DATA EXCERPT:
— Begin —

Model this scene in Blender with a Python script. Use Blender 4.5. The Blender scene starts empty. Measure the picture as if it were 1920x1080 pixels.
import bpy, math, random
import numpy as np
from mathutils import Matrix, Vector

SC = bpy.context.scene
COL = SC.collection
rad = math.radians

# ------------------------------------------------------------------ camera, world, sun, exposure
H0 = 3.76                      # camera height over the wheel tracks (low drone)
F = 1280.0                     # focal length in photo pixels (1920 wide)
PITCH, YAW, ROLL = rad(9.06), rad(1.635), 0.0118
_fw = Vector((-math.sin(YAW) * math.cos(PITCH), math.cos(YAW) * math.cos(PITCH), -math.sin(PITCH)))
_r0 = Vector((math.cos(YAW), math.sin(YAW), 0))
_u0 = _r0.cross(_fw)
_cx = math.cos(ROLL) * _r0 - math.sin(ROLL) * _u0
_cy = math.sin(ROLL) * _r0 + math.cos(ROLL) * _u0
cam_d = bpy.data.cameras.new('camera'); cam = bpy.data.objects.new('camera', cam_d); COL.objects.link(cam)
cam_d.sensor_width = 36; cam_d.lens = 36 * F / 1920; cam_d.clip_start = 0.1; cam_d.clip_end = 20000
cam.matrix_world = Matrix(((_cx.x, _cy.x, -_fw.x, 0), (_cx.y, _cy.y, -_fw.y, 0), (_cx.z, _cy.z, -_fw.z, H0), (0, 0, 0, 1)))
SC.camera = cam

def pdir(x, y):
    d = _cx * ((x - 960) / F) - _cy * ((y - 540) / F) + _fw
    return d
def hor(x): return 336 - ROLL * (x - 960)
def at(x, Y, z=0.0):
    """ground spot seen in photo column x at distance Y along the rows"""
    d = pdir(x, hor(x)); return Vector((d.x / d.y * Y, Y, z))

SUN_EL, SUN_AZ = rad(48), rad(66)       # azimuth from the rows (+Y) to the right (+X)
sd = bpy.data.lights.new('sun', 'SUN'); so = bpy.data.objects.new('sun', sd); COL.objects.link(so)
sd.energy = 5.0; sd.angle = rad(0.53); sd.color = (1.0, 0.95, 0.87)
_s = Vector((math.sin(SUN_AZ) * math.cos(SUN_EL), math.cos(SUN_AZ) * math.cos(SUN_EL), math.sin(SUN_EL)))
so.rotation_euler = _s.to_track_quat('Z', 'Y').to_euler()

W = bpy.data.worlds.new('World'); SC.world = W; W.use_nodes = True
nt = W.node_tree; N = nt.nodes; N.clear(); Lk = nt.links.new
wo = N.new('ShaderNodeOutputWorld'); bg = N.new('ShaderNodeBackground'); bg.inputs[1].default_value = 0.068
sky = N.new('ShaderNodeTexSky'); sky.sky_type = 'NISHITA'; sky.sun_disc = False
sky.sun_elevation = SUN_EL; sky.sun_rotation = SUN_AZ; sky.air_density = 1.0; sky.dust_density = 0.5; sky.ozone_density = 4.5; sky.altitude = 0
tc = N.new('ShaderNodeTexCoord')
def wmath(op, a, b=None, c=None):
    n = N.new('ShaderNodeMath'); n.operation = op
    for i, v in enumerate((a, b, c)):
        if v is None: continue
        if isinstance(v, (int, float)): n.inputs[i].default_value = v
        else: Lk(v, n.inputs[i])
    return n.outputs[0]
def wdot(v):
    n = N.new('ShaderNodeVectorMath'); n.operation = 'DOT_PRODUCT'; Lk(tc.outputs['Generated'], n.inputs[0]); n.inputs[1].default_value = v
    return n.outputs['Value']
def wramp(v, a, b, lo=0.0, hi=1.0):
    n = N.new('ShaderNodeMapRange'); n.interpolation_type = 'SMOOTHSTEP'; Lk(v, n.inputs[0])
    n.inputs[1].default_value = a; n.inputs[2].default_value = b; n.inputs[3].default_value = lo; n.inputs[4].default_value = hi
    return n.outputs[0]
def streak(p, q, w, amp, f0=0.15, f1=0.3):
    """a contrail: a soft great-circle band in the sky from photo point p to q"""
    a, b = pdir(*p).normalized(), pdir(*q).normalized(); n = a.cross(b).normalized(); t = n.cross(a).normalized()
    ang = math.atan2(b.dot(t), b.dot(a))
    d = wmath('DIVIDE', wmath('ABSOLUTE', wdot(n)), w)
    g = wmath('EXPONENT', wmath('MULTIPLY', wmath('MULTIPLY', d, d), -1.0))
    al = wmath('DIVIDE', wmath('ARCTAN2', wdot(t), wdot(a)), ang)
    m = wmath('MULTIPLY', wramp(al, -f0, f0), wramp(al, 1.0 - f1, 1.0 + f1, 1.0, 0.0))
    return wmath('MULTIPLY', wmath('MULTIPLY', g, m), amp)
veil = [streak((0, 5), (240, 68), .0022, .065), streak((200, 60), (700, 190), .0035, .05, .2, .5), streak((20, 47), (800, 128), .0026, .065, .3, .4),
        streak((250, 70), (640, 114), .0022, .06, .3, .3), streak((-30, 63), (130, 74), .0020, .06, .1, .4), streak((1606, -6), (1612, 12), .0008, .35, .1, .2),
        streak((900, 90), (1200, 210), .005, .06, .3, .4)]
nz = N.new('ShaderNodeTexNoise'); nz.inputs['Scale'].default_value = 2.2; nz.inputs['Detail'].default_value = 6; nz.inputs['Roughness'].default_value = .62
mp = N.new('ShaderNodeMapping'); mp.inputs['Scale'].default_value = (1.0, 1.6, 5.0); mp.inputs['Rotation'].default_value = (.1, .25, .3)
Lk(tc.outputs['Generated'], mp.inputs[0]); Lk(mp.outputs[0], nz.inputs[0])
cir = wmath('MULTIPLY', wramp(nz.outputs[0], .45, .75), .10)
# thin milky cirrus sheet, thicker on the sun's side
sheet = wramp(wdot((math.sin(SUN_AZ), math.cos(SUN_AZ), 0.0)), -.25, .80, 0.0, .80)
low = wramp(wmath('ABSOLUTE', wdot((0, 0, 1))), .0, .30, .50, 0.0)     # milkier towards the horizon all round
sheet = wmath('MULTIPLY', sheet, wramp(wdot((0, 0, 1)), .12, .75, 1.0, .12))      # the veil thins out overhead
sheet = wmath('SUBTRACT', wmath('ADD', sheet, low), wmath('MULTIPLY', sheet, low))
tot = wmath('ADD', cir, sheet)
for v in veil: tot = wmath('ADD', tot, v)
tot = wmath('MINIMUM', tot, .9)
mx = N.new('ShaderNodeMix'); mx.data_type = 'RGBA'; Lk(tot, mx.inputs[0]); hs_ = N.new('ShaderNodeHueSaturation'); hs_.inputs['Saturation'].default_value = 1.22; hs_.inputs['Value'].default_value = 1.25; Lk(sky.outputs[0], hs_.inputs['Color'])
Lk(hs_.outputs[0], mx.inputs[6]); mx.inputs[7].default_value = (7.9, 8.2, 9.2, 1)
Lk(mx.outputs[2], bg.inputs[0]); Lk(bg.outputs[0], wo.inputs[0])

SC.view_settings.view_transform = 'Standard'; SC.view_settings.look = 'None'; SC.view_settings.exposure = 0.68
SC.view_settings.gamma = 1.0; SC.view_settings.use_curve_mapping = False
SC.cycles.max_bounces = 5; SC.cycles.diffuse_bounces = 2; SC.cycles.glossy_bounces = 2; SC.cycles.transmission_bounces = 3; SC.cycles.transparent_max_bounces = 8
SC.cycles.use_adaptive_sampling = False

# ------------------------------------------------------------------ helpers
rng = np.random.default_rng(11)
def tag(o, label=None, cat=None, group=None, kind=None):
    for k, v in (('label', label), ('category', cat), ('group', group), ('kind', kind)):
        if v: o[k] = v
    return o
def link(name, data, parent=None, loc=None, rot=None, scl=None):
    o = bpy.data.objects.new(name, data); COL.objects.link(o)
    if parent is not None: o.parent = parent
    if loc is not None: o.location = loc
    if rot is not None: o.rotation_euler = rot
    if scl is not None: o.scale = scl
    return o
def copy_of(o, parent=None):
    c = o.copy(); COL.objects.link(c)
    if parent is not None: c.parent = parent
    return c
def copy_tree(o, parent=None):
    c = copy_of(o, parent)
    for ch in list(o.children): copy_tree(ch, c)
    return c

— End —

WRITTEN PROBLEM: Pick out and copy the lines of the material that include the word "scene".

ANSWER TO THE EXERCISE:
Model this scene in Blender with a Python script. Use Blender 4.5. The Blender scene starts empty. Measure the picture as if it were 1920x1080 pixels.
SC = bpy.context.scene